Yes, I’m like Lisa – I think really that I was a nerd! I just loved reading, and I loved analysing what I was reading. I’m always surprised by the vast numbers of people who say that school put them off reading. So, I understand why some English classes seem dumbed down to us – far better to keep people reading even if the works are a bit lighter and discussed more superficially than turn people off.
Anyhow, what I really wanted to say was that I’ve never heard of this book, which I suppose is not surprising. Canadian classics, like Aussie ones, haven’t travelled particularly far have they?
In the seventh grade, we read Steinbeck’s The Red Pony and Jack Schaefer’s Shane (apparently the key ideas were ‘horses’ and ‘frontier life’) which were, relatively speaking, much more action-packed. laughs
Not only is it unlikely that they would travel, but in this case it is a Francophone book, and most Anglophone readers in Canada – let alone other countries – don’t venture into reading Quebecois authors, not even the classics. So I’m not at all surprised you haven’t caught wind of it!
A shame though.
Have you been curious about Maria all these years, since learning that your friend thought it was boring beyond words? Or had you completely forgotten about it until you came across it at the book sale?
Even though I knew that a lot of classmates didn’t like other assigned reading that I loved (The Stone Angel, Moonfleet, Huckleberry Finn, etc.), I gave Sheila’s opinion more weight and decided to give it a wide berth, but I always planned to read it “someday”. (Plus it’s in Chapter Five or Six in Survival!)
Oh! So I might be reading it, too! (I am so far behind! whimper)
🙂
Sometimes you just have to be the right age to read a book. Certainly there are books I get a lot more out of nowadays, and conversely books I can’t go back to, despite having tried. Lovely post!

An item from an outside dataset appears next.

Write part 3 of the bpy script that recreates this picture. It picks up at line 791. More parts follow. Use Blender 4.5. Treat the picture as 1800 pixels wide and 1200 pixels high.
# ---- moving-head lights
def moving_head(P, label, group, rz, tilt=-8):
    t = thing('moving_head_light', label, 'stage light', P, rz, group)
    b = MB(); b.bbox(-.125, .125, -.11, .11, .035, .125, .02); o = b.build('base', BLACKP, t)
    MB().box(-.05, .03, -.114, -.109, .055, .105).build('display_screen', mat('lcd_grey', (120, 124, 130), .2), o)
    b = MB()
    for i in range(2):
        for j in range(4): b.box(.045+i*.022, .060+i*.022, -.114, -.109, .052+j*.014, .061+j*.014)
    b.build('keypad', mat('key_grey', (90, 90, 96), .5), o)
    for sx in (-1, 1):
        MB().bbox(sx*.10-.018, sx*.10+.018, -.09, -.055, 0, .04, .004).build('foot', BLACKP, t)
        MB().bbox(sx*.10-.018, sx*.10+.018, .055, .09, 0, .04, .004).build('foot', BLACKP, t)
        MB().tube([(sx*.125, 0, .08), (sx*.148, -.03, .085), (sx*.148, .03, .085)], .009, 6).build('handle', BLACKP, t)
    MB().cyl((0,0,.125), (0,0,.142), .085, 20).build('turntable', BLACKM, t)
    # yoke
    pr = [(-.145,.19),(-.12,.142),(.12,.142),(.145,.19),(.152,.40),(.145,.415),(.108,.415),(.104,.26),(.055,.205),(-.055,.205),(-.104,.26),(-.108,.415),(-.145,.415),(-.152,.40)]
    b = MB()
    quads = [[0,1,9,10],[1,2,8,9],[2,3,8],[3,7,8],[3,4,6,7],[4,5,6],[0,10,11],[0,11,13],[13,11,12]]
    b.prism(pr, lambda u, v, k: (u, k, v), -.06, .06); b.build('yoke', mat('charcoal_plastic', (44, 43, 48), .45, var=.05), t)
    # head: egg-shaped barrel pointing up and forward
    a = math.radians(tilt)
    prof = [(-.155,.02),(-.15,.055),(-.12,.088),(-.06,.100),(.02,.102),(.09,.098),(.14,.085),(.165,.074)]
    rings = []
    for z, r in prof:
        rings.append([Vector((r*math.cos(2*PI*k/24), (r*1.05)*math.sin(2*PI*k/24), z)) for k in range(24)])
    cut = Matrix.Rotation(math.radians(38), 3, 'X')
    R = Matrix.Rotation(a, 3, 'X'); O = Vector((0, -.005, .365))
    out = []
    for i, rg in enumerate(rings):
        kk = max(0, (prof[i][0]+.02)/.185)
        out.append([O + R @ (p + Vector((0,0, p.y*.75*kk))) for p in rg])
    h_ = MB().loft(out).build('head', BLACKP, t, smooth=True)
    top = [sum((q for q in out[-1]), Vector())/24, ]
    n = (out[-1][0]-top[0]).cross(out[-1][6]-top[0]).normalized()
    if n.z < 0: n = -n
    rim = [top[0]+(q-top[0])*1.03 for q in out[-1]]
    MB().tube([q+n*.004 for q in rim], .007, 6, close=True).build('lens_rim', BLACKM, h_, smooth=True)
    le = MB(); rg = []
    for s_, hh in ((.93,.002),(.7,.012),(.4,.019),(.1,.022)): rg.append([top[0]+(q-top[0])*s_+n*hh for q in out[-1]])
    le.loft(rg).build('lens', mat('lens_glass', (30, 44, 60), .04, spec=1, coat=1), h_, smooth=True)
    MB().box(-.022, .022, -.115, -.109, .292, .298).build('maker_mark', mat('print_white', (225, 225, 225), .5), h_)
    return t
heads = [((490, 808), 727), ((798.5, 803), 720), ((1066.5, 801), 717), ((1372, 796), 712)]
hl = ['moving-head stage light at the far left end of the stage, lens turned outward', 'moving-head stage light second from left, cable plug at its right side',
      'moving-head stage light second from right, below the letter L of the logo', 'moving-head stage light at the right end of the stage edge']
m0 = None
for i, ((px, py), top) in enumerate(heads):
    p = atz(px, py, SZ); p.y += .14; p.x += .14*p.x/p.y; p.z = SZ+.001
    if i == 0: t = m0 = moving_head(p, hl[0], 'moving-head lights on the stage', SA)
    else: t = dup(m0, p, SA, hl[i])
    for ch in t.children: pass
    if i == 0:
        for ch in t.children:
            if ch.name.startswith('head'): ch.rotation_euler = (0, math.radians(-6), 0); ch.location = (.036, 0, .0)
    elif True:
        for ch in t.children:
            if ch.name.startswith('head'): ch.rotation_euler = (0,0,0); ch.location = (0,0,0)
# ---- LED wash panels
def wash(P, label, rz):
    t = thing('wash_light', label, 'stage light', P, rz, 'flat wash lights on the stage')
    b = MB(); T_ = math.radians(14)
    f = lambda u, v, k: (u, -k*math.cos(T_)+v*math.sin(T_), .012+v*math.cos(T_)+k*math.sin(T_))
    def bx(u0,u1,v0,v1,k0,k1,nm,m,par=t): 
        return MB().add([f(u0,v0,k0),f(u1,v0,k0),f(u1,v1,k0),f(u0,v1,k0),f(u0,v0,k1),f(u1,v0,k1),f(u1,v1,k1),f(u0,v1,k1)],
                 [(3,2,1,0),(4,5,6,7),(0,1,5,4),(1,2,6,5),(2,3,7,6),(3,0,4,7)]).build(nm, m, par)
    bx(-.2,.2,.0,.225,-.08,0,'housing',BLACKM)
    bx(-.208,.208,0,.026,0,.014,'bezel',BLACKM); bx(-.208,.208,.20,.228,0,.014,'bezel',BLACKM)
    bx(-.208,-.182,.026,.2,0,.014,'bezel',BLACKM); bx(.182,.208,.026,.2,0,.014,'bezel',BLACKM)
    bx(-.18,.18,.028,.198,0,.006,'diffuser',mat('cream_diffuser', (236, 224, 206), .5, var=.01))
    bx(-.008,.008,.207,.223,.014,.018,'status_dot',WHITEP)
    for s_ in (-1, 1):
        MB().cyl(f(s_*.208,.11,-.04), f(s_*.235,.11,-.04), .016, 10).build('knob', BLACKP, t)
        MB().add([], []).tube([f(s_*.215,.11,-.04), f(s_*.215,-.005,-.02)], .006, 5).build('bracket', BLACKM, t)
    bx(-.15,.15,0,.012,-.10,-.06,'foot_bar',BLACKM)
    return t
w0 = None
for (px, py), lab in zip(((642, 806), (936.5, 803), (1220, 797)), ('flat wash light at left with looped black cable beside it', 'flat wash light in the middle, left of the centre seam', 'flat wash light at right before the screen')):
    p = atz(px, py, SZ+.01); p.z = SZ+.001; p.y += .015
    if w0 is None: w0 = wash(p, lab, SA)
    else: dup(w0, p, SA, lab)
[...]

It has a very slow start (I deliberately took it with me when I knew I had a half-hour wait to meet a train), lots of description, and every edition I’ve seen has a thin and fine font with narrow margins. As if it’s all crowded in for warmth!
Lovely post! I was wondering, half-way through, if this wasn’t a book more suited to mature readers rather than school children and it sounds as if that’s the case.
Thank you! I think it was an “important” book to read in terms of understanding how difficult it was for pioneering families to establish communities in extreme weather conditions in Quebec (and elsewhere), but obviously it overlooks a lot of history, too (for instance, the original inhabitants of the land).
I think this sounds like a lovely book, though I think I can see that it might not excite a young reader. How sad that your school friend didn’t much like reading, maybe they were just the wrong books. I am wondering whether Sheila came back to reading later in her life. I hope so.
She always had a single shelf of books in her room and she really did like the Agatha Christie mysteries (and what’s not to like!) and her mom always had a book on the go too. But, then, there wasn’t much to do, and only a few TV channels, so everyone read a little, right?
I think it’s so sad when young people leave school hating the books they’ve had to read. I don’t remember ever having that experience and I don’t know whether to conclude that I was lucky with my teachers or my book-loving parents, or just that I was a nerd.
I’m with you, Lisa. Part of my reason for reading this was the BookRiot reading challenge for this year, the category “assigned reading that I never read” and I had to use someone else’s assigned reading because I always read mine and, like you, always enjoyed it. contented shrug
I look forward to reading your future reviews of Quebecois fiction! That’s a great choice.